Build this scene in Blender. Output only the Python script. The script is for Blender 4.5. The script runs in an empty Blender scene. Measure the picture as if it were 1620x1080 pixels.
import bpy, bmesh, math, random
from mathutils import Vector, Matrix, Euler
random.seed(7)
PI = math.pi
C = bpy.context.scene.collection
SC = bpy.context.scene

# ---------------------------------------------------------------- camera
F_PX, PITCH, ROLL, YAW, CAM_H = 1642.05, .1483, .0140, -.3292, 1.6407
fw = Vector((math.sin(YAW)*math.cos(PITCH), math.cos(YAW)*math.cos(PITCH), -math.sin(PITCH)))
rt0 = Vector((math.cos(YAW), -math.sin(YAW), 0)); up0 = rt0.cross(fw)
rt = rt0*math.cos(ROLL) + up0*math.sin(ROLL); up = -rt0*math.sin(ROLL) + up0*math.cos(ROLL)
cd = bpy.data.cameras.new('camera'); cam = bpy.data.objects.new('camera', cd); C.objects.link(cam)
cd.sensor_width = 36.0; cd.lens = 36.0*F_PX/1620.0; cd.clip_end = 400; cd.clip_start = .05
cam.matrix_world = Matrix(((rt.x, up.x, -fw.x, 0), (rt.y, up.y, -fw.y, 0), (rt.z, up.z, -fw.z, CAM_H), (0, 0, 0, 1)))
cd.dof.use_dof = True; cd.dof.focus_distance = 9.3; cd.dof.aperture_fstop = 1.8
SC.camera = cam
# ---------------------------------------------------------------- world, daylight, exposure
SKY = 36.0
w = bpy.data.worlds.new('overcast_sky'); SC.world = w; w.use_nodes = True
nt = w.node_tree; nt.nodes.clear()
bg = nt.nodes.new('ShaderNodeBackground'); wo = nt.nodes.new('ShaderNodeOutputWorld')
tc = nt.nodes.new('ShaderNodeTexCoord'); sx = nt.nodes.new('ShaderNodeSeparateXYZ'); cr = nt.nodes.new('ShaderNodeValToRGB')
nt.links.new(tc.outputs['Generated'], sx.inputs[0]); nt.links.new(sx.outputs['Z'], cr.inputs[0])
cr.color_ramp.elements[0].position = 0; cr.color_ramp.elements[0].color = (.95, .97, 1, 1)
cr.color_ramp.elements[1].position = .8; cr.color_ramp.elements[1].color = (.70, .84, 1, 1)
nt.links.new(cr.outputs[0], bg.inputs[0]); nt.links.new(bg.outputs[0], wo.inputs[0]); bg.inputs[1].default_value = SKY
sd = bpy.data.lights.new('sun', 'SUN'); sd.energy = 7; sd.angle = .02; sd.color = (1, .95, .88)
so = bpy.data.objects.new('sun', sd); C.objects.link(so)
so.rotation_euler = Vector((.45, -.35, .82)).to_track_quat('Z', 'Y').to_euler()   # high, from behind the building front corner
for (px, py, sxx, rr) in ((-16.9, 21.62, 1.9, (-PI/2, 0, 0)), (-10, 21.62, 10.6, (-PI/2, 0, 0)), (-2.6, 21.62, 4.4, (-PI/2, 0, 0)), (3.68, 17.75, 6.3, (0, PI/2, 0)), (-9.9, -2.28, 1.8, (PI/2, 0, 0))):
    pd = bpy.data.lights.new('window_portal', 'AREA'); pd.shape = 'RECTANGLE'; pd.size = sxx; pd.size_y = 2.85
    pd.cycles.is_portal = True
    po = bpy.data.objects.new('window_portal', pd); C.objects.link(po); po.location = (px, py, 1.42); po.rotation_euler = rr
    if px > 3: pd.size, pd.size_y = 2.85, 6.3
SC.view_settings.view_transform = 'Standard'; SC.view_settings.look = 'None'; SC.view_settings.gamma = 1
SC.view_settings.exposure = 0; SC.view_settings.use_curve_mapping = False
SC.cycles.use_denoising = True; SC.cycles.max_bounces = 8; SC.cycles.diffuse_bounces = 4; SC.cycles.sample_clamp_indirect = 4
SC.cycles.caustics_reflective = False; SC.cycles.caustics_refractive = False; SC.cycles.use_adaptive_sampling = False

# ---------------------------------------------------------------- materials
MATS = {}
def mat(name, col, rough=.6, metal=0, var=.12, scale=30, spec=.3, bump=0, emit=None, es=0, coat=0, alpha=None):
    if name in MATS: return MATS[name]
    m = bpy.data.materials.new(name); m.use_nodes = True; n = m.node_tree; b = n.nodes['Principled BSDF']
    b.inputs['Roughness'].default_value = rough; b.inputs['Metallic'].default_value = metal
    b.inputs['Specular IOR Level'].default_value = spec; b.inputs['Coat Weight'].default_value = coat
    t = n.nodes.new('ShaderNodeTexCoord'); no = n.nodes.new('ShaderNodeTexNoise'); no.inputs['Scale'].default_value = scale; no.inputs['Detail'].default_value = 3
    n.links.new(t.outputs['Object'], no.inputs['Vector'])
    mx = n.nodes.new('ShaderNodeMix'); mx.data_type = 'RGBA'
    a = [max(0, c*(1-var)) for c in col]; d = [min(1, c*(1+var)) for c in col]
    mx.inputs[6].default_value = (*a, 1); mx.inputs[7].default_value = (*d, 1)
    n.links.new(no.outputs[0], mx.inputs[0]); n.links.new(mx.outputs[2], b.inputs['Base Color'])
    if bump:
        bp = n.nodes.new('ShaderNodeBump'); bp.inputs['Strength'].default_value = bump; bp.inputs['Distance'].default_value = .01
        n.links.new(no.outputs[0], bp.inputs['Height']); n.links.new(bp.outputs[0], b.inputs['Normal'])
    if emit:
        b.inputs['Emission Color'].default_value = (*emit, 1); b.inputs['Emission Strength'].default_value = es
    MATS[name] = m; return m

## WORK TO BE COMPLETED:
Beginning at the top of the data, extract each line through the line containing "SC = bpy.context.scene" and return those lines exactly, with nothing added.

## WRITTEN SOLUTION:
Build this scene in Blender. Output only the Python script. The script is for Blender 4.5. The script runs in an empty Blender scene. Measure the picture as if it were 1620x1080 pixels.
import bpy, bmesh, math, random
from mathutils import Vector, Matrix, Euler
random.seed(7)
PI = math.pi
C = bpy.context.scene.collection
SC = bpy.context.scene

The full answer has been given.